'''

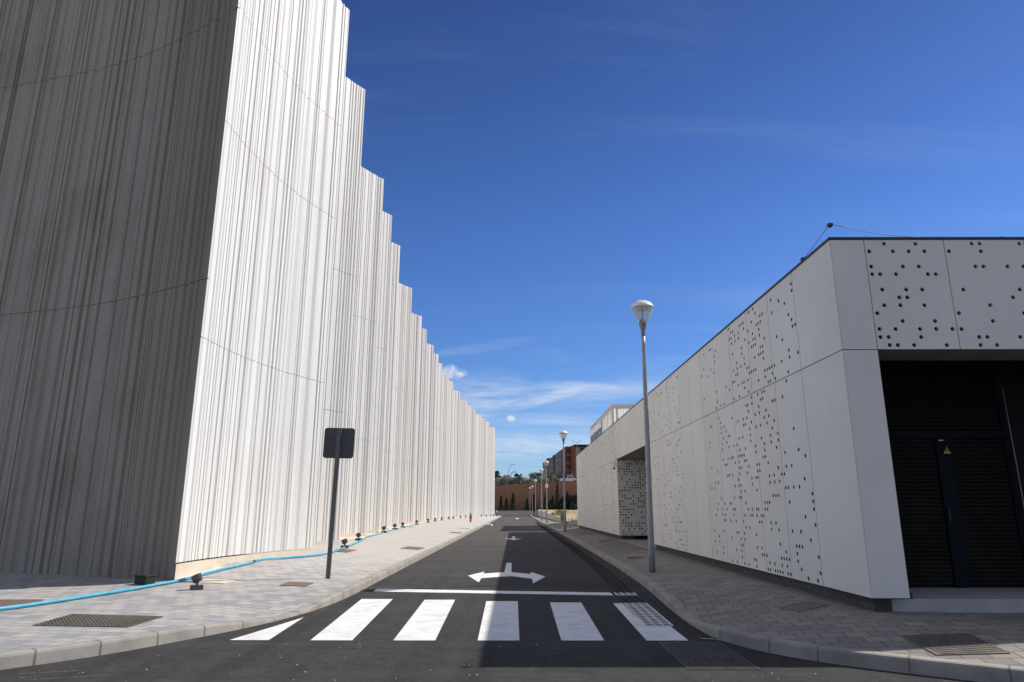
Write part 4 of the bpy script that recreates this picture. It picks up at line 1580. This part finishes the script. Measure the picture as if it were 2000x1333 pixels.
def tree(name, loc, h, w, mat, lb, seed, leaf=.22, n=1500, trunk=.3, cat='tree', group=None):
    r = random.Random(seed)
    t = tag(empty(name, loc), lb, cat, group)
    tk = MB()
    tk.tube([(0, 0, -.3), (.05, 0, h * trunk * .6), (.0, .05, h * .6)], h * .035, 8, h * .015)
    for q in range(5):
        a = q * 1.3 + seed
        tk.tube([(0, 0, h * trunk), (w * .25 * math.cos(a), w * .25 * math.sin(a), h * (trunk + .25)), (w * .4 * math.cos(a), w * .4 * math.sin(a), h * (trunk + .42))], h * .016, 6, h * .005)
    tk.build('trunk', M['bark'], t)
    bl_ = []
    for q in range(11):
        a = r.uniform(0, 6.28)
        rr_ = w * .5 * r.uniform(.15, .72)
        bl_.append((rr_ * math.cos(a), rr_ * math.sin(a), h * r.uniform(trunk + .1, .86), w * r.uniform(.2, .32), .8))
    m = MB()
    crown(m, bl_, n, leaf, r)
    m.build('crown', mat, t)
    return t


# cypresses along the foot of the retaining wall
def make_cypress():
    t = empty('cypress_tree')
    MB().tube([(0, 0, -.3), (0, 0, .7)], .05, 6, .03).build('trunk', M['bark'], t)
    m = MB()
    r = random.Random(9)
    for i in range(900):
        z = r.random() ** .8
        rad = .155 * (1 - z) ** .75 * min(1, .35 + z * 6) * r.uniform(.55, 1.12)
        a = r.uniform(0, 6.28)
        leaf_quad(m, Vector((rad * math.cos(a), rad * math.sin(a), .04 + z * .96)), .035 * r.uniform(.5, 1.2), r)
    m.v = [(x, y, z) for x, y, z in m.v]
    m.build('crown', M['cypress_leaf'], t)
    return t


cy = make_cypress()
YC = 185.
CYP = [(978.5, 967.5, 1.3, 'leftmost small cypress against the brown retaining wall'), (989, 972, 1.3, 'second small cypress from the left against the retaining wall'), (1002, 963, 1.5, 'taller cypress, third from the left against the retaining wall'), (1029, 972, 1.2, 'small slim cypress just left of the farthest lamps'),
       (1043, 966, 1.9, 'broad dark cypress between the far lamp posts'), (1066, 962, 1.3, 'slim cypress between the third and fourth lamps'), (1074, 977, 1.6, 'short cypress right of the third lamp'), (1079, 968, 1.2, 'pointed cypress right of the third lamp, left of the tallest'), (1089, 942, 1.6, 'tallest column cypress reaching the top of the retaining wall'),
       (1094, 974, 1.5, 'short cypress right beside the tallest one'), (1099, 970, 1.4, 'short cypress left of the second lamp post'), (1109, 961, 2.0, 'broad cypress right of the second lamp post'), (1115, 967, 1.8, 'cypress in the dense dark row, third from the right'), (1121, 967, 1.8, 'cypress in the dense dark row, second from the right'), (1126, 966, 1.8, 'rightmost cypress beside the perforated building')]
for i, (px, py, wd, lb) in enumerate(CYP):
    o = cy if i == 0 else copy_tree(cy)
    zt = 1.52 + YC * math.tan(math.atan((666.5 - py) / 1336) + R(13.814))
    h = zt - .7
    o.location = ((px - 1004) / 1336 * YC * .975, YC + (i % 3) * .6, .7)
    o.scale = (wd * 3.9, wd * 3.9, h)
    if px == 1089: o.scale = (5.0, 5.0, h)
    o.rotation_euler = (0, 0, i * 1.1)
    tag(o, lb, 'cypress', 'cypresses along the retaining wall')

# end of the street: low wall, planting strip, retaining wall, hill
lw = empty('low_wall', (0, 170, 0), label='low grey wall closing the far end of the road', cat='wall')
attach(MB().box((-40, 170, -.02), (4.7, 170.35, 1.12)).build('wall_body', M['grey_concrete'], lw), lw)
attach(MB().box((-40, 169.95, 1.121), (4.7, 170.4, 1.2)).build('coping', M['kerb_concrete'], lw), lw)
MB().box((-60, 170.36, -.04), (90, 189, .7)).build('planting_bed', M['hill_soil'], kind='structure')
rw = empty('retaining_wall', (0, 190, 0), label='tall reddish brown retaining wall behind the cypresses', cat='wall')
m = MB()
wp = [(-60, 6.0), (-14, 6.6), (-5, 7.55), (1, 8.25), (6, 8.4), (18, 9.0), (40, 9.6), (90, 10)]
for (a, za), (b, zb_) in zip(wp, wp[1:]):
    i = len(m.v)
    m.v += [(a, 190, 0), (b, 190, 0), (b, 190, zb_), (a, 190, za), (a, 190.6, 0), (b, 190.6, 0), (b, 190.6, zb_), (a, 190.6, za)]
    m.f += [(i, i + 1, i + 2, i + 3), (i + 3, i + 2, i + 6, i + 7), (i + 5, i + 4, i + 7, i + 6)]
    m.sm += [False] * 3
attach(m.build('wall_body', M['retaining'], rw), rw)
hl = MB()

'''

Aim >> Return all of the data exactly as written, and drop the pictures.

Exercise answer >>
Write part 4 of the bpy script that recreates this picture. It picks up at line 1580. This part finishes the script. Measure the picture as if it were 2000x1333 pixels.
def tree(name, loc, h, w, mat, lb, seed, leaf=.22, n=1500, trunk=.3, cat='tree', group=None):
    r = random.Random(seed)
    t = tag(empty(name, loc), lb, cat, group)
    tk = MB()
    tk.tube([(0, 0, -.3), (.05, 0, h * trunk * .6), (.0, .05, h * .6)], h * .035, 8, h * .015)
    for q in range(5):
        a = q * 1.3 + seed
        tk.tube([(0, 0, h * trunk), (w * .25 * math.cos(a), w * .25 * math.sin(a), h * (trunk + .25)), (w * .4 * math.cos(a), w * .4 * math.sin(a), h * (trunk + .42))], h * .016, 6, h * .005)
    tk.build('trunk', M['bark'], t)
    bl_ = []
    for q in range(11):
        a = r.uniform(0, 6.28)
        rr_ = w * .5 * r.uniform(.15, .72)
        bl_.append((rr_ * math.cos(a), rr_ * math.sin(a), h * r.uniform(trunk + .1, .86), w * r.uniform(.2, .32), .8))
    m = MB()
    crown(m, bl_, n, leaf, r)
    m.build('crown', mat, t)
    return t


# cypresses along the foot of the retaining wall
def make_cypress():
    t = empty('cypress_tree')
    MB().tube([(0, 0, -.3), (0, 0, .7)], .05, 6, .03).build('trunk', M['bark'], t)
    m = MB()
    r = random.Random(9)
    for i in range(900):
        z = r.random() ** .8
        rad = .155 * (1 - z) ** .75 * min(1, .35 + z * 6) * r.uniform(.55, 1.12)
        a = r.uniform(0, 6.28)
        leaf_quad(m, Vector((rad * math.cos(a), rad * math.sin(a), .04 + z * .96)), .035 * r.uniform(.5, 1.2), r)
    m.v = [(x, y, z) for x, y, z in m.v]
    m.build('crown', M['cypress_leaf'], t)
    return t


cy = make_cypress()
YC = 185.
CYP = [(978.5, 967.5, 1.3, 'leftmost small cypress against the brown retaining wall'), (989, 972, 1.3, 'second small cypress from the left against the retaining wall'), (1002, 963, 1.5, 'taller cypress, third from the left against the retaining wall'), (1029, 972, 1.2, 'small slim cypress just left of the farthest lamps'),
       (1043, 966, 1.9, 'broad dark cypress between the far lamp posts'), (1066, 962, 1.3, 'slim cypress between the third and fourth lamps'), (1074, 977, 1.6, 'short cypress right of the third lamp'), (1079, 968, 1.2, 'pointed cypress right of the third lamp, left of the tallest'), (1089, 942, 1.6, 'tallest column cypress reaching the top of the retaining wall'),
       (1094, 974, 1.5, 'short cypress right beside the tallest one'), (1099, 970, 1.4, 'short cypress left of the second lamp post'), (1109, 961, 2.0, 'broad cypress right of the second lamp post'), (1115, 967, 1.8, 'cypress in the dense dark row, third from the right'), (1121, 967, 1.8, 'cypress in the dense dark row, second from the right'), (1126, 966, 1.8, 'rightmost cypress beside the perforated building')]
for i, (px, py, wd, lb) in enumerate(CYP):
    o = cy if i == 0 else copy_tree(cy)
    zt = 1.52 + YC * math.tan(math.atan((666.5 - py) / 1336) + R(13.814))
    h = zt - .7
    o.location = ((px - 1004) / 1336 * YC * .975, YC + (i % 3) * .6, .7)
    o.scale = (wd * 3.9, wd * 3.9, h)
    if px == 1089: o.scale = (5.0, 5.0, h)
    o.rotation_euler = (0, 0, i * 1.1)
    tag(o, lb, 'cypress', 'cypresses along the retaining wall')

# end of the street: low wall, planting strip, retaining wall, hill
lw = empty('low_wall', (0, 170, 0), label='low grey wall closing the far end of the road', cat='wall')
attach(MB().box((-40, 170, -.02), (4.7, 170.35, 1.12)).build('wall_body', M['grey_concrete'], lw), lw)
attach(MB().box((-40, 169.95, 1.121), (4.7, 170.4, 1.2)).build('coping', M['kerb_concrete'], lw), lw)
MB().box((-60, 170.36, -.04), (90, 189, .7)).build('planting_bed', M['hill_soil'], kind='structure')
rw = empty('retaining_wall', (0, 190, 0), label='tall reddish brown retaining wall behind the cypresses', cat='wall')
m = MB()
wp = [(-60, 6.0), (-14, 6.6), (-5, 7.55), (1, 8.25), (6, 8.4), (18, 9.0), (40, 9.6), (90, 10)]
for (a, za), (b, zb_) in zip(wp, wp[1:]):
    i = len(m.v)
    m.v += [(a, 190, 0), (b, 190, 0), (b, 190, zb_), (a, 190, za), (a, 190.6, 0), (b, 190.6, 0), (b, 190.6, zb_), (a, 190.6, za)]
    m.f += [(i, i + 1, i + 2, i + 3), (i + 3, i + 2, i + 6, i + 7), (i + 5, i + 4, i + 7, i + 6)]
    m.sm += [False] * 3
attach(m.build('wall_body', M['retaining'], rw), rw)
hl = MB()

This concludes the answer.